7. As for their scoring, NHL insider Brian Lawton said on Oilers Now he’s not worried about it, as both are coming off a long playoff grind for the second year in a row. It’s also worth noting Draisaitl got married this summer, which can also be distracting.
“I don’t have any concern that Leon Draisatil or Connor McDavid have forgotten how to play hockey,” Lawton told Bob Stauffer. “I just think there’s a lot of wear and tear. I think you’re trying to do everything when you’re managing a club to get these guys to rest along the journey. And it can take them a little longer to get going. And traditionally for the Oilers, you know, they have gone as their star players have gone. And quite frankly, that’s why they get paid the majority of the money, but they shoulder a majority of the responsibility to lead the club. ”

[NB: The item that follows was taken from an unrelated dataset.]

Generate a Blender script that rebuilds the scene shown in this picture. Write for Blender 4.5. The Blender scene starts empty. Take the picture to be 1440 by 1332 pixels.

Lawton added: You can’t get too high, you can’t get too low. They’ll be there in the way that certainly the organization is used to seeing both these players.”
Asked if such star players like to play together, Lawton said, “All the time, they want to play together. That’s just the reality of it.”
He added: “When you’re not winning, then it’s automatically human nature that, ‘Hey, put us back together again, we’ll get this thing started.’ Especially Leon and Connor, in my opinion, because they’re two of the best in the league at taking responsibility for the wins and losses… Those guys wanna play together and they wanna get this team going in the right direction. And they’re not afraid, especially Leon. Leon is one of the most transparent players in the National Hockey League. And he is basically, he doesn’t get the credit of it, but he’s basically a Mark Messier type leader, in my opinion.”
8. That’s high praise from Lawton about Draisaitl’s leadership ability. I have no reason to doubt it. That said, Messier was a hot-and-cold defensive player, just like Draisaitl. When they’re into it, they can stop anybody anywhere on the ice. Over time, however, I’ve come to like Drai more as a wing defender, where he can focus on the attack, and his gambling to steal pucks is less consequential if it goes wrong.
Through the history of the NHL, most often the top attackers on a team player together. Given that McDavid is an intense and responsible defender, and that Ryan Nugent-Hopkins has so amped up his defensive game that he’s now a strong #2 centre, I’m good with McDavid and Draisaitl on the same line.
Lawton is right. They’ll figure it out. The goals will come. Plenty of them.
7. As for Herman’s claim, well, Jack Hughes is splendid attacker but to win in the NHL I’ll go with players like McDavid, MacKinnon, Makar, Eichel, Draisaitl, and Barkov, which would put Hughes out of my own Top 5.